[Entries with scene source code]

-----

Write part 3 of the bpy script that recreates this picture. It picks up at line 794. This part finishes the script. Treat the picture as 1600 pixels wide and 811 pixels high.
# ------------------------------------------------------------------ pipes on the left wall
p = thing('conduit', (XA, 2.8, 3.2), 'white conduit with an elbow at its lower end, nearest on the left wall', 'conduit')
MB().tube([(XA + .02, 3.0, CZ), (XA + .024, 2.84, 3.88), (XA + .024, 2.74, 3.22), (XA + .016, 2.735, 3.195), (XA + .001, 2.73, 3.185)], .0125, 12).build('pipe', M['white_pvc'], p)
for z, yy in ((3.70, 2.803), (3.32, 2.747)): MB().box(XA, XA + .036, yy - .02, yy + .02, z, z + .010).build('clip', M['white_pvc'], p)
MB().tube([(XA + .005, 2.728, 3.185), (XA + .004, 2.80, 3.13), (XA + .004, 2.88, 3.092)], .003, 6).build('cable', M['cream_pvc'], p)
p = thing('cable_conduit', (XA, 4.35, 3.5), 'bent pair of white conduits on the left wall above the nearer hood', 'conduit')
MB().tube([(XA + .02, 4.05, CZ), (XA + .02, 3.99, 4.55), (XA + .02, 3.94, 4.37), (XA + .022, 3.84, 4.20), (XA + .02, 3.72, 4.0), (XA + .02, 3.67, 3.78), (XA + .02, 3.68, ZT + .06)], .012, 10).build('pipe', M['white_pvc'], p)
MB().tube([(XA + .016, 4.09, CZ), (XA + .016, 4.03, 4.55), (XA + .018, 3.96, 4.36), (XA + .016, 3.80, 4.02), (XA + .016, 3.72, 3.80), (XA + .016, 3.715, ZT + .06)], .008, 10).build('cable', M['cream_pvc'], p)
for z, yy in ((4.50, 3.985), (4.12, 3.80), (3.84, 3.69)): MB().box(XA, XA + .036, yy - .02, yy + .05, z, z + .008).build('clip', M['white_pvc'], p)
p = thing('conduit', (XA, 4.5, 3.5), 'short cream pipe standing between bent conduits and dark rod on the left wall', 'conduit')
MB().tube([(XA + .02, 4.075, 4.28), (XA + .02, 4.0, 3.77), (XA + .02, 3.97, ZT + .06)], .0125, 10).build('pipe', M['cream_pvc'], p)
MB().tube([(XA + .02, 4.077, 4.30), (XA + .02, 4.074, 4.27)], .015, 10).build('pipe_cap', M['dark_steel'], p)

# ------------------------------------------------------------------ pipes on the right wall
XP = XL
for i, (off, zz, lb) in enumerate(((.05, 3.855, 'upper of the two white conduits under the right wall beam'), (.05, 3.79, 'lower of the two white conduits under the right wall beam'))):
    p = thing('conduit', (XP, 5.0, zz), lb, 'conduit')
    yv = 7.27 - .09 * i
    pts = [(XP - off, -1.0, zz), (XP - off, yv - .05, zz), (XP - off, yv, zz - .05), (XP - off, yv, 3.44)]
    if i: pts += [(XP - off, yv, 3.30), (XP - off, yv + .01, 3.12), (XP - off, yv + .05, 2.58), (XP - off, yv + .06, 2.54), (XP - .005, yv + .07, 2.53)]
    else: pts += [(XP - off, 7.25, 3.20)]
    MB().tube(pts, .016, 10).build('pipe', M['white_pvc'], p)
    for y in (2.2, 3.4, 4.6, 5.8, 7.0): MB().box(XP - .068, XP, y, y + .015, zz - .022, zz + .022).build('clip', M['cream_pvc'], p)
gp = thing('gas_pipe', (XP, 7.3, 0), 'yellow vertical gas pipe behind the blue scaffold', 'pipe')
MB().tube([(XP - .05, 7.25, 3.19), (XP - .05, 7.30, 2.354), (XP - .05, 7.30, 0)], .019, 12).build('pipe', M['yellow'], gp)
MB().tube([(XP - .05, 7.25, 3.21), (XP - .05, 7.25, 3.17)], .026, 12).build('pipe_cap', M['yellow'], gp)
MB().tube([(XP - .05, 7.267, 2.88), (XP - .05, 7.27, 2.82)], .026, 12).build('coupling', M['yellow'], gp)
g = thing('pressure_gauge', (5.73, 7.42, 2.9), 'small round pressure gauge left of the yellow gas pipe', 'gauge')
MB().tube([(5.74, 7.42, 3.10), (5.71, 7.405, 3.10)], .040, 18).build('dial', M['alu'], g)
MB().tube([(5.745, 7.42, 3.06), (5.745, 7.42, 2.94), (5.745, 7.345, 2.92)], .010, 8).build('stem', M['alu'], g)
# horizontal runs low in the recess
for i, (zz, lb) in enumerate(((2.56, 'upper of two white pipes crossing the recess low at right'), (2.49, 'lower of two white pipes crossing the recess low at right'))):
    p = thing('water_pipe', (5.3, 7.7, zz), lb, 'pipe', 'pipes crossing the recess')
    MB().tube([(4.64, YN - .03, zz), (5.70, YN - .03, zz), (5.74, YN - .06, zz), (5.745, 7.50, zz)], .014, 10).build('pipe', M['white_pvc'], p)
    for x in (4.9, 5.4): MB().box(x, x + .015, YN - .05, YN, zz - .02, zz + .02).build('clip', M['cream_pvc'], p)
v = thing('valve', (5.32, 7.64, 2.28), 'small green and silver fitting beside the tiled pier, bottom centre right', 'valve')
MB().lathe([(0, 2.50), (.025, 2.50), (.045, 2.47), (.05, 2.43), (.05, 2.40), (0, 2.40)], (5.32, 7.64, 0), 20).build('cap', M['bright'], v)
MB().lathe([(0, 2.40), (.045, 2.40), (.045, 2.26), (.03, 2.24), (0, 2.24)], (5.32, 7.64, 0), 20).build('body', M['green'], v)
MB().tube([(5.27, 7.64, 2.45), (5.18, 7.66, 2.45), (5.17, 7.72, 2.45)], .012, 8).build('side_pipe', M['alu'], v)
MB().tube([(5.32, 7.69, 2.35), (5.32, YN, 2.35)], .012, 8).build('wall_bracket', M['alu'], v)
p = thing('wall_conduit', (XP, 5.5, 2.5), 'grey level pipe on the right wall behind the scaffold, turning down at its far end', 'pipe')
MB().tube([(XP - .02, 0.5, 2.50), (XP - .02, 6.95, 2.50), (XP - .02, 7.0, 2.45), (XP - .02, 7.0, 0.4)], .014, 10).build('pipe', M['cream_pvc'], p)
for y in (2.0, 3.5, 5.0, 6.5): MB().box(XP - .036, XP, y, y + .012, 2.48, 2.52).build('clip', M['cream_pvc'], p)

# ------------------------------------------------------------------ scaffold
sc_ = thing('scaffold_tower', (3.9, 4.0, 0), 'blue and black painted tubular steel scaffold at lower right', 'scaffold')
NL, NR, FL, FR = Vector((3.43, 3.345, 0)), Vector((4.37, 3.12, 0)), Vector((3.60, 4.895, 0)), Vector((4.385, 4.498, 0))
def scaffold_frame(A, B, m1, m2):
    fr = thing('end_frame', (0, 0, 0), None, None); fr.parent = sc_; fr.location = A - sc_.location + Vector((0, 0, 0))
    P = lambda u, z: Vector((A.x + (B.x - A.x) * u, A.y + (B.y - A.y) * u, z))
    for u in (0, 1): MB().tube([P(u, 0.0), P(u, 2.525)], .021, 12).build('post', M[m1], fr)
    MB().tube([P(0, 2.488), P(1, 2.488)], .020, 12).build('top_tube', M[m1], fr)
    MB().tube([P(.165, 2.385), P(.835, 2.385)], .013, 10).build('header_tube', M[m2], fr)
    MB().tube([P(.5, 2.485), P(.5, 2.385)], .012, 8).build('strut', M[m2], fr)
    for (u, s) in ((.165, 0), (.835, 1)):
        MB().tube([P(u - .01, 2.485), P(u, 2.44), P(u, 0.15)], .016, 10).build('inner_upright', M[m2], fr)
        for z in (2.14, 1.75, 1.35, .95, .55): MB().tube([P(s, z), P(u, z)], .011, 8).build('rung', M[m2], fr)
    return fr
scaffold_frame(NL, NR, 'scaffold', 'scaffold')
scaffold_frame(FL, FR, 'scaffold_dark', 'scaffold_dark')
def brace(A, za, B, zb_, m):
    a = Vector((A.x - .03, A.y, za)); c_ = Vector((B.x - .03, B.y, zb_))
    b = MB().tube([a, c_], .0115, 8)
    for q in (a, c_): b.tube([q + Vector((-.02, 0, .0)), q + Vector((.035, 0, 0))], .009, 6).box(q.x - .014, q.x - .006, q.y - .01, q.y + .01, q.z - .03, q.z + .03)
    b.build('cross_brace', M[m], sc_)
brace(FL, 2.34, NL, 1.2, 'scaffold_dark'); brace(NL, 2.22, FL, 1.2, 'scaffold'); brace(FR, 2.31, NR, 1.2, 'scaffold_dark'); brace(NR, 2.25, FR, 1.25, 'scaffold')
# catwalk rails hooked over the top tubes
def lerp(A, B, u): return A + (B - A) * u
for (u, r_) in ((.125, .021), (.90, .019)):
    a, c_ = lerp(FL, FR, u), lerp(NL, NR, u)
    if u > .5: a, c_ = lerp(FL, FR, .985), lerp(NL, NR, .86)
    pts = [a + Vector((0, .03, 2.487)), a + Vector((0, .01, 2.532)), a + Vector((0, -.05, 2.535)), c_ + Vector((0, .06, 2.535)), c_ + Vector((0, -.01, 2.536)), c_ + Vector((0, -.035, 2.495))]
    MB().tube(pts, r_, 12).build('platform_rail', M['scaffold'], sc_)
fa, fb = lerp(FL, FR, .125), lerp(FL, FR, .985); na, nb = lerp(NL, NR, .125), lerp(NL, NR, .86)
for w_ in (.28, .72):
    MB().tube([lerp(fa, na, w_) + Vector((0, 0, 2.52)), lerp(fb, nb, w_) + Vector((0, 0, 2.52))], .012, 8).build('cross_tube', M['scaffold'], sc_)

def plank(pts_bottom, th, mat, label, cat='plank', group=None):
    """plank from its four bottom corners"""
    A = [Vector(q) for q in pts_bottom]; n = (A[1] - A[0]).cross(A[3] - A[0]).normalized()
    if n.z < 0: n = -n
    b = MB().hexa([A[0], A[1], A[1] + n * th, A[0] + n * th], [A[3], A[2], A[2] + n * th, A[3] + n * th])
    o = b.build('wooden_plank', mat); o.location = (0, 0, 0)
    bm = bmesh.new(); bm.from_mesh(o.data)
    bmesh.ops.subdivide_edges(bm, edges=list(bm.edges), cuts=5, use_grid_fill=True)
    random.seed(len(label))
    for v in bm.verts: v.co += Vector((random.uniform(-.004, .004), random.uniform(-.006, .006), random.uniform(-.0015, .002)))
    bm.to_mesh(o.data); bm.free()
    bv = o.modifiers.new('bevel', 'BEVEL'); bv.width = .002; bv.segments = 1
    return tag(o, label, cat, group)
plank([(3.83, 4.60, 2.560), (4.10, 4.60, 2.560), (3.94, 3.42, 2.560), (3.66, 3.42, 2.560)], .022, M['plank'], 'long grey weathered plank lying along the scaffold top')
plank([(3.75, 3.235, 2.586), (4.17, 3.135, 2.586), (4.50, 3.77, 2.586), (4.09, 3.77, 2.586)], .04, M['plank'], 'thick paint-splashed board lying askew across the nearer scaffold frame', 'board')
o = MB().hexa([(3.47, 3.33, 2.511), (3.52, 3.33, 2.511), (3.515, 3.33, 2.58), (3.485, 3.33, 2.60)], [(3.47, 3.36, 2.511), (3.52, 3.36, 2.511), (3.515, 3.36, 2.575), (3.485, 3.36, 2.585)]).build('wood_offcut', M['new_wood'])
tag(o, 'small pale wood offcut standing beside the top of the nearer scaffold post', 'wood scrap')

-----

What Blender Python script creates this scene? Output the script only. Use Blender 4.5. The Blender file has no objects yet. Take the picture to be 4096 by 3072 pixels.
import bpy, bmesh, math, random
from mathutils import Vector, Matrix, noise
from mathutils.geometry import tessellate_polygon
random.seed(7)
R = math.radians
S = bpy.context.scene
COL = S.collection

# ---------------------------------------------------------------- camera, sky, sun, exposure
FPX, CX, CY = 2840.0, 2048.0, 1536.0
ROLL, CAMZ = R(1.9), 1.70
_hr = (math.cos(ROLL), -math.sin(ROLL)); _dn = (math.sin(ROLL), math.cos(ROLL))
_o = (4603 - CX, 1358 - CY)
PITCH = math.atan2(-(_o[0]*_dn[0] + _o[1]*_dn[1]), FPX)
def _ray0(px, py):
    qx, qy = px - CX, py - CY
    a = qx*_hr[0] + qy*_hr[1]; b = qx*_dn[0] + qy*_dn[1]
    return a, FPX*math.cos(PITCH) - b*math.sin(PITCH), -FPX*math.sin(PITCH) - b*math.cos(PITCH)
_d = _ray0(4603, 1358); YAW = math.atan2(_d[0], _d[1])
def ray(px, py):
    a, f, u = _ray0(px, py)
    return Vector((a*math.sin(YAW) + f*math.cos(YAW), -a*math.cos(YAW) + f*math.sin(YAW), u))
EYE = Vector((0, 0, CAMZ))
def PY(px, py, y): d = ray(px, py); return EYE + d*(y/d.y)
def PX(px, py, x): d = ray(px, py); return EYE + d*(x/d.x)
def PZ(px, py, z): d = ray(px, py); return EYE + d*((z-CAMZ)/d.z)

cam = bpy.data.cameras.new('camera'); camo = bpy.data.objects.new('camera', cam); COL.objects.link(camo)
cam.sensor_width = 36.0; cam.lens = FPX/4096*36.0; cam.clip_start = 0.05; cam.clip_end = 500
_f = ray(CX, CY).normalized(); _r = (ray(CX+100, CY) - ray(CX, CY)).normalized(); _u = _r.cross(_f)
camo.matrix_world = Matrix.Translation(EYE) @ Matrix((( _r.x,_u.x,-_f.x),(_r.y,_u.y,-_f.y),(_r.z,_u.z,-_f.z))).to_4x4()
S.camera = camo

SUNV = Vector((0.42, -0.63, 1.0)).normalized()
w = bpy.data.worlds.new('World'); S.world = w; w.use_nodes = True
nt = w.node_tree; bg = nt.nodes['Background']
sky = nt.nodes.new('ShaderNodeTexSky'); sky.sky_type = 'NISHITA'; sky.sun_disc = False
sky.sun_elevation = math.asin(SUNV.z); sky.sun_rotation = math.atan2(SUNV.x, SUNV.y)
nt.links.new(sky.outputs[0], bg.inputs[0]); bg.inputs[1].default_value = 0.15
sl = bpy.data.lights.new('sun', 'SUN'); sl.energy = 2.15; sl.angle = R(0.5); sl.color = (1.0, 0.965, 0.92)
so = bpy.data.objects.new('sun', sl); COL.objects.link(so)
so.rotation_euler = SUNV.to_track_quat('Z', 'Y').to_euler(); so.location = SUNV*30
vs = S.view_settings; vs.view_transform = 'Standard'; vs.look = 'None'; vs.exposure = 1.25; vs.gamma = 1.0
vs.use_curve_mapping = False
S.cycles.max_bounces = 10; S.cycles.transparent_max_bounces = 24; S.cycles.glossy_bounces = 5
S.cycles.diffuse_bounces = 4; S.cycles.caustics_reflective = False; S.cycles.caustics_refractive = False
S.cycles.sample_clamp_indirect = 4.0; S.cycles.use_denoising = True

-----

Give again, word for word, only the lines running from the line with "What Blender Python" through the line with "COL = S.collection"; include both of those lines.

## COMPLETE OUTPUT
What Blender Python script creates this scene? Output the script only. Use Blender 4.5. The Blender file has no objects yet. Take the picture to be 4096 by 3072 pixels.
import bpy, bmesh, math, random
from mathutils import Vector, Matrix, noise
from mathutils.geometry import tessellate_polygon
random.seed(7)
R = math.radians
S = bpy.context.scene
COL = S.collection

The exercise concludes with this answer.